介護が原因となって、親のみならず子の世帯までが貧困化し、やがて破産に――いわゆる「介護破産」は、もはや社会問題の一つになっています。しかし、利用する側が積極的に動いて情報を集め、最適なサービスや施設を正しく見極めれば、介護破産に陥るリスクは大きく軽減できます。そこで本記事では、介護破産を回避する「補助金」「減税制度」を紹介します。

「自宅」を担保に、生活資金を借り入れる住宅ローン

⑦ リバースモーゲージ(不動産担保型生活資金)

 

年金所得が一定以上ある人や、自宅の不動産などがあることで補足給付などが受けられない場合、介護費用を捻出するのは容易なことではありません。そこで利用できるのがリバースモーゲージ。主に都市部の自宅を担保にして、生活資金を借り入れる住宅ローンの一種です。

 

リバースは「逆」、モーゲージは「担保」を意味します。すでに保有している住まいを担保に毎月(あるいは毎年、一括払いなど)の融資を受ける形であり、通常の住宅ローンとは逆の流れであることが特徴です。
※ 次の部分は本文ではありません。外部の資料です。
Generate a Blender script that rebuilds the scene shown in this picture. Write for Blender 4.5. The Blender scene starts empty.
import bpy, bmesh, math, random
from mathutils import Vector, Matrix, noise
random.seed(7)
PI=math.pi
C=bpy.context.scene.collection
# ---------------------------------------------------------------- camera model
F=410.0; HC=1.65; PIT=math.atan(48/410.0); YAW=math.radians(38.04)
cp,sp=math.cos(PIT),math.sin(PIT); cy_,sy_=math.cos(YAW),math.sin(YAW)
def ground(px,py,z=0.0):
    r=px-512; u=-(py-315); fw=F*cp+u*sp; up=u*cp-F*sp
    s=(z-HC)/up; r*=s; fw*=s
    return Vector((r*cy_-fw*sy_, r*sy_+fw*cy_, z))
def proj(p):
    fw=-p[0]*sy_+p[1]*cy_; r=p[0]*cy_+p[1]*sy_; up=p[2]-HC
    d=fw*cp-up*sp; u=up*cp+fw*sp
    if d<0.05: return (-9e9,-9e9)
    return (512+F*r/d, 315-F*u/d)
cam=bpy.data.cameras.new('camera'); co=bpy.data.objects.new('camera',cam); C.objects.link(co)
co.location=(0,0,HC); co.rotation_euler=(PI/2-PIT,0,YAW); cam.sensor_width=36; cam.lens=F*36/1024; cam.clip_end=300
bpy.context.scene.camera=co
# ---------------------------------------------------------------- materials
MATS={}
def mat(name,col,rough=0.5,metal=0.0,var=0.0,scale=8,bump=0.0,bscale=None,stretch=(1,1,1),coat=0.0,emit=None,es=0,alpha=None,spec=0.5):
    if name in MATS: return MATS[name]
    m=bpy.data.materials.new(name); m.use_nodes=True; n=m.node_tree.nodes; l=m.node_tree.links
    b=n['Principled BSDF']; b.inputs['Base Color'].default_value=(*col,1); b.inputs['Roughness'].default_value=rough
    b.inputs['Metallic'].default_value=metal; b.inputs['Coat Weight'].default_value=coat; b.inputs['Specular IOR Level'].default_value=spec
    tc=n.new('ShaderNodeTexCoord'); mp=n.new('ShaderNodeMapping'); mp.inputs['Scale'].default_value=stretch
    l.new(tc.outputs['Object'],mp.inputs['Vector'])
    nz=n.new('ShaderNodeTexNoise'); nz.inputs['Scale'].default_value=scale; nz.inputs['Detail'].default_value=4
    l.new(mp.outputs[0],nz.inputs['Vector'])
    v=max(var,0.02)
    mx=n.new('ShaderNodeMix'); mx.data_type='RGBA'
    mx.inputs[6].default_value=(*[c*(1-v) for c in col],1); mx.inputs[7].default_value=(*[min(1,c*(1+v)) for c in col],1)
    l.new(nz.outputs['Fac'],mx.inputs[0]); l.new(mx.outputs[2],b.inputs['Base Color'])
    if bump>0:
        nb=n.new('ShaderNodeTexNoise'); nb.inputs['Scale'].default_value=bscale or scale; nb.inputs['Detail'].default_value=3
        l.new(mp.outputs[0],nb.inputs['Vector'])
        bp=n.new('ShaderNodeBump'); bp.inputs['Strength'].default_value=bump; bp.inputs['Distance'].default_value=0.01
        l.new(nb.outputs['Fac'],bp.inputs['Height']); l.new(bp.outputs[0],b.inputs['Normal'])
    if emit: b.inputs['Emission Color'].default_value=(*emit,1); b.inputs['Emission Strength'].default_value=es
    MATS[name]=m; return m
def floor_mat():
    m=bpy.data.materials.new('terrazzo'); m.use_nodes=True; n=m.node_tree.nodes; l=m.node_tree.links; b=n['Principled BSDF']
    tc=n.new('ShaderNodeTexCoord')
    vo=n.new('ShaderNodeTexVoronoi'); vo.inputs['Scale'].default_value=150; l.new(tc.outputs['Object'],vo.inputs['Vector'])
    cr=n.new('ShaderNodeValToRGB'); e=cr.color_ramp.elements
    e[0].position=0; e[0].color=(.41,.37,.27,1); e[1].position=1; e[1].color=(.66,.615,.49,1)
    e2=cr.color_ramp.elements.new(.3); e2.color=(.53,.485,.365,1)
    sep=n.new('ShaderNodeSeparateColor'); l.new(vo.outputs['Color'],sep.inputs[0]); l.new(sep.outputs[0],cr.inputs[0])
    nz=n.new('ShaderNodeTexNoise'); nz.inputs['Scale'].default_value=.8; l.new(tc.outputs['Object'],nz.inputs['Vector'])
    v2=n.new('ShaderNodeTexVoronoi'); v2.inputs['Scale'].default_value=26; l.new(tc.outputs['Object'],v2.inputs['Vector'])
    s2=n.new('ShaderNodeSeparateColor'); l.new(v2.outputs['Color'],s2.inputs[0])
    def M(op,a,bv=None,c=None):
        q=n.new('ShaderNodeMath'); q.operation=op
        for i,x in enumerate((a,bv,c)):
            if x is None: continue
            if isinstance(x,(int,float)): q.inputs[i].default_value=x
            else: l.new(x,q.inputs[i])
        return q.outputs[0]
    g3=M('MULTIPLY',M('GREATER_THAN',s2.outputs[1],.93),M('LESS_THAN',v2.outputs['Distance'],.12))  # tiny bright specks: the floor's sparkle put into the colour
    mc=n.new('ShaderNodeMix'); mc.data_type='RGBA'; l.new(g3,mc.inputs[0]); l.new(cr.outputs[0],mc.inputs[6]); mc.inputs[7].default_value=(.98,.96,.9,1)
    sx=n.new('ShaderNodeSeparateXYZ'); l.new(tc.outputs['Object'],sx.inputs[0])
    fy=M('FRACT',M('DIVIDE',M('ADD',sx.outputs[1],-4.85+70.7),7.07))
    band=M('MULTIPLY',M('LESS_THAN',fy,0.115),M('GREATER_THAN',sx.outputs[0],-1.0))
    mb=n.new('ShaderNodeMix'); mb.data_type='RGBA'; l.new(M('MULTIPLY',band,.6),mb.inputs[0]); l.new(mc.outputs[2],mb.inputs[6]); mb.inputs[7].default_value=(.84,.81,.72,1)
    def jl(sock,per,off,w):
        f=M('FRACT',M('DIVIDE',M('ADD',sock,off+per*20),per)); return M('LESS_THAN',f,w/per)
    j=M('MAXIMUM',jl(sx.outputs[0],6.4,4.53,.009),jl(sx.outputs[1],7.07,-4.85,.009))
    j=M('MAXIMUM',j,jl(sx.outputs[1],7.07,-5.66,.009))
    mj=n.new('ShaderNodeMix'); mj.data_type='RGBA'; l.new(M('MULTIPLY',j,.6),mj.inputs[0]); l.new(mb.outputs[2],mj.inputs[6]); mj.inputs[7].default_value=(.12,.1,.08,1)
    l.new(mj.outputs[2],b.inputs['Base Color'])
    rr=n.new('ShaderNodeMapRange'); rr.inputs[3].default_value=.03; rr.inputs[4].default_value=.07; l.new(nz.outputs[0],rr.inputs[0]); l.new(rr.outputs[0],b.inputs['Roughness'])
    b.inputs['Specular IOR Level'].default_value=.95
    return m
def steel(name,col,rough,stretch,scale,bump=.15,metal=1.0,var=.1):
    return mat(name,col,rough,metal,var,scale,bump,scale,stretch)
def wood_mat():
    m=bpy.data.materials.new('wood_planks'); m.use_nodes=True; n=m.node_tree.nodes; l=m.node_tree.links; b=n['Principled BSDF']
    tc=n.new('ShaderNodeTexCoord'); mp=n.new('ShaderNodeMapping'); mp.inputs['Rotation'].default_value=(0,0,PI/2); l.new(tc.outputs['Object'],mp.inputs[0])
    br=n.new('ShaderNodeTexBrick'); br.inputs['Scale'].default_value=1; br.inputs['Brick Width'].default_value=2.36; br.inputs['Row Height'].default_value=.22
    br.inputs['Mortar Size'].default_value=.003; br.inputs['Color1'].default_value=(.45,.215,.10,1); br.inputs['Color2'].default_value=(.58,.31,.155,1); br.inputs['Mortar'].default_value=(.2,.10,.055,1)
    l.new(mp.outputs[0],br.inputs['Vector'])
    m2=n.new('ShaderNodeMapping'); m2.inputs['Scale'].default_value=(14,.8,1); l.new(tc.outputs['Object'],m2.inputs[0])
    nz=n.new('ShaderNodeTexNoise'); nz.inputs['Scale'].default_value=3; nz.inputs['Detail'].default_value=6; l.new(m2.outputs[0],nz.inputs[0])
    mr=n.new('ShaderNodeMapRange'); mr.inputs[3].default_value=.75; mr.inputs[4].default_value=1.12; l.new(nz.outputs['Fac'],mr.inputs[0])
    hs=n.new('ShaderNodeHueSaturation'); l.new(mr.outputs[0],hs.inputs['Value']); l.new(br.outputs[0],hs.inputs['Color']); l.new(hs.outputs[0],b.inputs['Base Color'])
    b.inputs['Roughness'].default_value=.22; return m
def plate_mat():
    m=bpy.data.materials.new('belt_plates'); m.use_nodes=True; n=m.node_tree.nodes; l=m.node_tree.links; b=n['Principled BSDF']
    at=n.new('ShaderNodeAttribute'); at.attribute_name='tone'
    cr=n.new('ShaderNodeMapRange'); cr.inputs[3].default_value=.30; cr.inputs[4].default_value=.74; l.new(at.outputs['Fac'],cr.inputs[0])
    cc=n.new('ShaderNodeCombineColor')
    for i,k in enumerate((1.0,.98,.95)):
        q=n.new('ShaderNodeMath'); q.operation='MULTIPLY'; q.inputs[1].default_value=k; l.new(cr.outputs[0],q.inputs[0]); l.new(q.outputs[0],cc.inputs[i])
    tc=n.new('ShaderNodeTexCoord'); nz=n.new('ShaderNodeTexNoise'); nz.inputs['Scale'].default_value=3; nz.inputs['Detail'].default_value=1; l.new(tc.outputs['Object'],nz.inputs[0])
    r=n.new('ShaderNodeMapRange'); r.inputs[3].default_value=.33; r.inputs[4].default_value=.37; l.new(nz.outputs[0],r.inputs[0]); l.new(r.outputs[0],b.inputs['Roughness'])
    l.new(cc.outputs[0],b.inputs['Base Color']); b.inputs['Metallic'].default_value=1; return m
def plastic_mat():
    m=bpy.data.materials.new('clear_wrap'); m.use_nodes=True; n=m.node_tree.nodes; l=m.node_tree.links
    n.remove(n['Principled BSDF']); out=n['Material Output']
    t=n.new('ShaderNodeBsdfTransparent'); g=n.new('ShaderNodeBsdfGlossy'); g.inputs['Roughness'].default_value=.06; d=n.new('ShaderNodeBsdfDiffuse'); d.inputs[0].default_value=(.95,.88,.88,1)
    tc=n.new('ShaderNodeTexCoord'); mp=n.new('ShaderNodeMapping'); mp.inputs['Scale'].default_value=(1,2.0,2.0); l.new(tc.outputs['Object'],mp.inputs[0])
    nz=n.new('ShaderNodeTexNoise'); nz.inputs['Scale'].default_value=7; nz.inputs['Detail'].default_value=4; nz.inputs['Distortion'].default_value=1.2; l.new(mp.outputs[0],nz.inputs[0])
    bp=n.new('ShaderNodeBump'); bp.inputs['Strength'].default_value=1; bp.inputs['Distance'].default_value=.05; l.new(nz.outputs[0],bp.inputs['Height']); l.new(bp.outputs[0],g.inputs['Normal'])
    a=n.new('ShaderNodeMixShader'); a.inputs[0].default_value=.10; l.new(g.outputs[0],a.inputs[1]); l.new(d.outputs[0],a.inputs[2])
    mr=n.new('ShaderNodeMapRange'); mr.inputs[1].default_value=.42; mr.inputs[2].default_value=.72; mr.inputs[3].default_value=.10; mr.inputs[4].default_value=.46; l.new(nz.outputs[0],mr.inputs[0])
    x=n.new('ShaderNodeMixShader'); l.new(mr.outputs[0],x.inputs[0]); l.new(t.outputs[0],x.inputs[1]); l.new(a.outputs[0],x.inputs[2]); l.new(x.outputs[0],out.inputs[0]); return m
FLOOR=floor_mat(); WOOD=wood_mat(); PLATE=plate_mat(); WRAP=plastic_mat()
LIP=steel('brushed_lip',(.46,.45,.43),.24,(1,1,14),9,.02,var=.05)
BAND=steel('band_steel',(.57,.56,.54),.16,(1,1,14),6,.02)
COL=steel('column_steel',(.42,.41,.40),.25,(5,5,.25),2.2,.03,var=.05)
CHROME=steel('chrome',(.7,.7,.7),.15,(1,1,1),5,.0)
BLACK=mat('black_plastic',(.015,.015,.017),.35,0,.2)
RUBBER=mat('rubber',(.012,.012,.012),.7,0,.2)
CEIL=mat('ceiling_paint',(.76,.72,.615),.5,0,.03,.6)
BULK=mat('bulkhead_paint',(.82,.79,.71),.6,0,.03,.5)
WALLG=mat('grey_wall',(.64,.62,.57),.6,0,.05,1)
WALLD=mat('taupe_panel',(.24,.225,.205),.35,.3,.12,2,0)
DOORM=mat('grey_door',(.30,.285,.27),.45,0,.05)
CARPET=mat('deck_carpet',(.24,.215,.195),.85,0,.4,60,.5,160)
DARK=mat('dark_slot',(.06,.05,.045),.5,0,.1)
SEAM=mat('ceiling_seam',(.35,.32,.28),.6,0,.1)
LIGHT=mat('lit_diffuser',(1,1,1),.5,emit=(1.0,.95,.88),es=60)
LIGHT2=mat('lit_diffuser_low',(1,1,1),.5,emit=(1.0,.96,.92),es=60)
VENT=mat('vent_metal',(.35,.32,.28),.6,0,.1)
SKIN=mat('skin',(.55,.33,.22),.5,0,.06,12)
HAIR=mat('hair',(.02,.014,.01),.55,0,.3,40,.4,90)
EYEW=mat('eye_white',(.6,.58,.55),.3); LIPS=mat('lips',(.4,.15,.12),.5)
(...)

欧米では高齢者の資金調達手段として普及しており、日本では全国に先駆けて1981年に東京都武蔵野市が導入しました。

 

[図表]リバースモーゲージの仕組み

 

現在、公的機関と民間金融機関による2種類の商品があります。毎月の返済は不要、または利息のみで、借り入れ人が死亡した後に相続人が自宅を売却して一括で返済します。持ち家があっても現金収入が少ない無職の高齢者が、不動産を担保に生活費や施設入所時の資金として活用できる点、そして自宅を手放さずに借り入れ後も住み続けられる点が大きなメリットです。

 

近年は三井住友銀行、みずほ銀行、三菱UFJ銀行など、取り扱う金融機関の数も問い合わせ件数も急増しており、関心の高さがうかがえます。

 

ただし、不動産を担保にすること、そして貸付期間が長期にわたることから、不動産価格の下落や金利上昇などのリスクがあり、また高齢者本人が契約満期を過ぎても生存している可能性もあります。公的機関や金融機関ごとに条件が違うため、契約にあたっては契約条件をよく確認しましょう。

 

住み慣れた家を売却することに抵抗がある人も多いので、本人、家族および親族が合意した上で行うことが大切です。

社会参加の促進を図る、生活福祉資金貸付制度

⑧ 生活福祉資金貸付制度

 

低所得者や高齢者、障害者の生活を経済的に支え、在宅福祉および社会参加の促進を図ることを目的とする貸付制度です。 

 

一定の条件を満たせば金利ゼロか低利子で借りることができます。都道府県社会福祉協議会を実施主体として、市区町村の社会福祉協議会が窓口になっています。

 

貸付資金は、「総合支援資金」「福祉資金」「教育支援資金」「不動産担保型生活資金」の4種類です。このうち不動産担保型生活資金は、先述のリバースモーゲージと同じ仕組みで、土地の評価額の70%程度、月30万円以内が貸付限度額です。 

条件は「返済の見込みがある低所得世帯」であること

福祉資金の場合は、施設の入所費、介護・介助のサービス費、福祉用具の購入費など、介護に必要な資金を借りることができます。福祉資金の貸付限度額は580万円で、資金の用途に応じて上限目安額が設定されています。連帯保証人を立てる場合は無利子で借りられますが、連帯保証人を立てずに借りると年1.5%の利子がつきます。

 

ただし、この制度は原則として「返済の見込みがある低所得世帯のみ」という条件があります。もし収入がないなど条件に合わない場合は、生活保護など別の公的な制度を利用することになります。

 

そのほかにも、介護保険や自治体の制度など、介護に関するさまざまな補助制度がありますので、賢く利用すれば負担を軽減することができます。